Las ideas que tengamos son las nuestras y no debemos olvidar que el resto del mundo tiene las suyas propias. Y no sólo eso, sino que son tan dignas de ser tenidas en cuenta como las que nosotros defendemos.
Mi opinión sobre cualquier asunto, es la mía y estará basada en lo que sé y, en mayor medida, en lo que ignoro. Si tengo esto claro, ya sé que me habré equivocado (y me equivocaré en el futuro) las veces suficientes como para no empecinarme en mantenerla a toda costa.
Y aún sabiendo que no sé nada, no me digáis lo que debo opinar, si no queréis que me enfade.
Acepto, eso sí, y en cualquier momento, escuchar atentamente vuestras opiniones.
Lo que piensa la cabra de todo esto, os lo cuento otro día.

08 mayo 2007

El miedo es libre

Dejé el teléfono en su soporte, me volví y ahí estaba. Mirándome. Justo en el centro de la salita, que es como decir tapándome todas las salidas. Lo único que podía hacer era esconderme detrás del mueble del televisor pero como es más bien pequeño y bajito, no servía de mucho.
Los gatos no se veían por ninguna parte. Los llamé bajito: "Gatos, gatos, gatos.."
Nada. Estarían durmiendo como ceporros debajo de alguna manta, que no entiendo como pueden llegar a ser tan frioleros los dichosos gatos.
No sabía que hacer. La situación era peligrosa y yo estaba descalza y totalmente desarmada, si exceptuamos el teléfono, pero no iba a poner en peligro toda la agenda de direcciones, que no veas lo que me cuesta volver a ponerlas en la memoria.
No me atrevía ni a respirar, esperando el próximo movimiento del/la intruso/a, porque a la distancia que estaba, unos dos metros, no podía distinguir si era un él o un ella.
Con sumo cuidado, alargué el brazo y levanté el cajón forrado de peluche que usan los gatos para dormir, cuando no están dormidos en ningún otro sitio.

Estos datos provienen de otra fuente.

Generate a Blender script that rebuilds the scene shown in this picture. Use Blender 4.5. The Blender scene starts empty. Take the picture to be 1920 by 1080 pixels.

Lo dejé en el suelo, a mi lado y luego, extremando las precauciones, me subí encima. ¡Ufffff...! Mi posición había mejorado considerablemente. Ahora ya podía arriesgarme y grité. "¡Gatosssss..!"
Al minuto, más o menos, aparecieron los dos, bostezando y estirando las patas como si fueran a emprender una competición. Yo lo que quería era que sacaran las garras, pero nada. Se sentaron delante de mi, mirándome. Una muda interrogación se reflejaba en sus tres ojos (recordad que uno es tuerto) Sé que pensaban: "Y ahora, ¿qué tripa se le ha roto a ésta?"

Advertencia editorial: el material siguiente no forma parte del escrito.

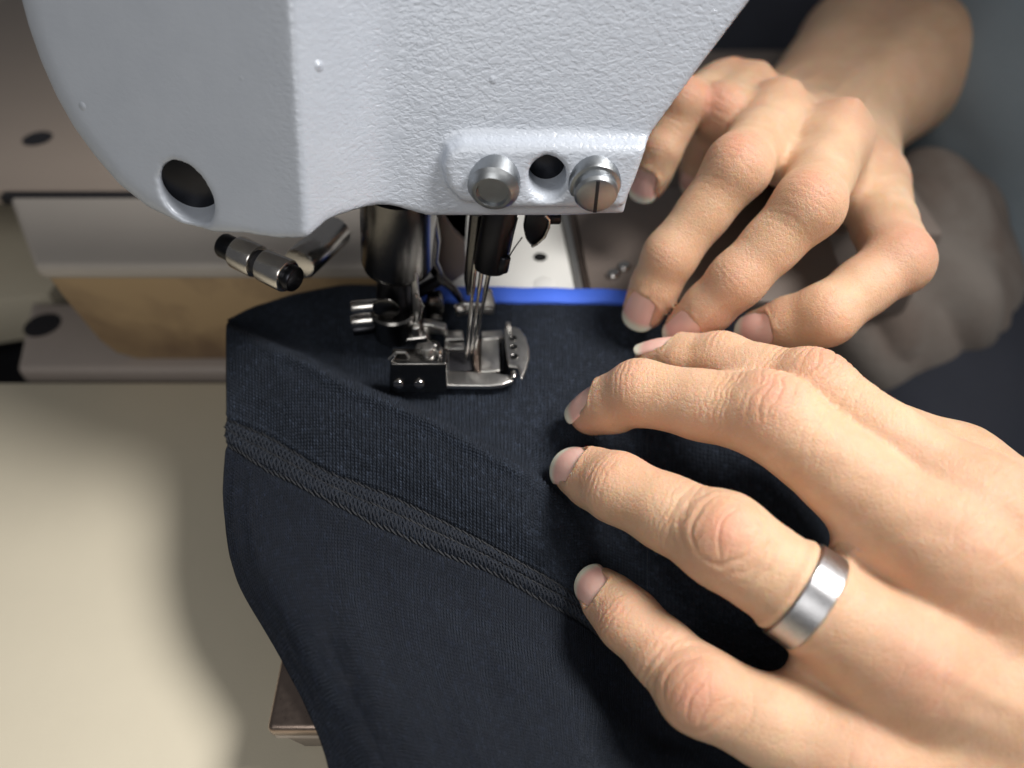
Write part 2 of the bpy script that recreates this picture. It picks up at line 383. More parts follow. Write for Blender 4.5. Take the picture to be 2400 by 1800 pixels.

Yo les señalaba, desesperadamente, al intruso/a, y les azuzaba un poquitín. "¡Vamos, vamos, dad una carrerita por ahí en medio a ver que hace...!"

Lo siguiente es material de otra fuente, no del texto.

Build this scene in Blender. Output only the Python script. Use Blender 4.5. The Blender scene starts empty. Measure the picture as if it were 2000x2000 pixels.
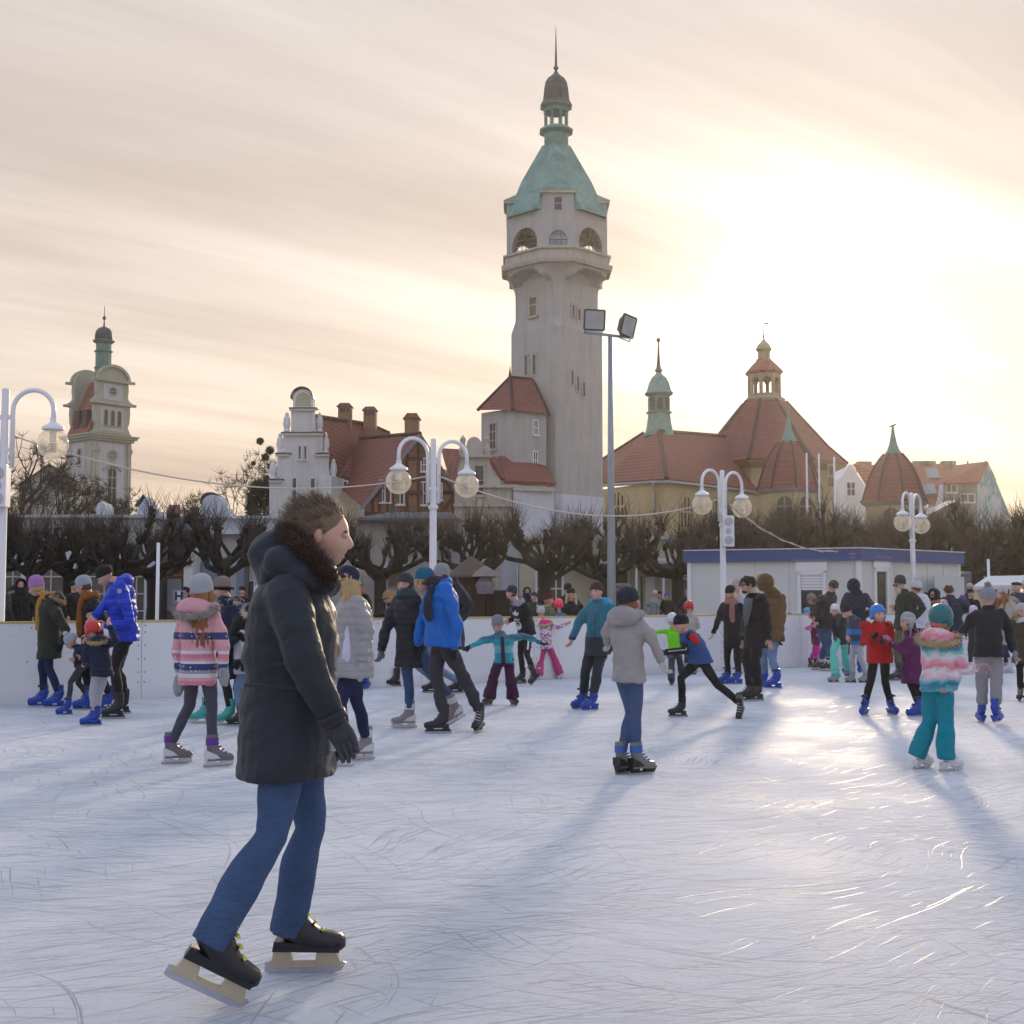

Por fin, el tuerto, que es el más grandote, dio un par de pasos marcha atrás, volvió a sentarse y arrastró el rabo por el suelo en un movimiento de vaivén, justo en las narices del intruso/a.
Como no se movió, me arriesgué a bajar del taburete y cogí un zapato. En ese momento, el gato, que seguía mis movimientos con la vista, se dio cuenta de lo que pasaba y alargó una zarpa hacia el enemigo, dándole un buen empujón. Yo dí un grito y me subí al sofá, pero enseguida vi que no hacía falta. La cucaracha estaba muerta. Allí, en medio de la salita, se le había ocurrido venir a morirse, justo mientras yo hablaba por teléfono de espaldas a todas las puertas. Le di un buen zapatazo, por si acaso, y la tiré al inodoro, tirando agua cuatro o cinco veces para mayor seguridad.
Con el miedo y las prisas, se me olvido comprobar si era un él o una ella, aunque tampoco hubiera servido de nada, porque el idioma es limitado y no existen, de momento, los cucarachos. Por lo menos hasta que alguna agrupación machista lo reivindique. Claro que me producirán el mismo terror, se llamen como se llamen.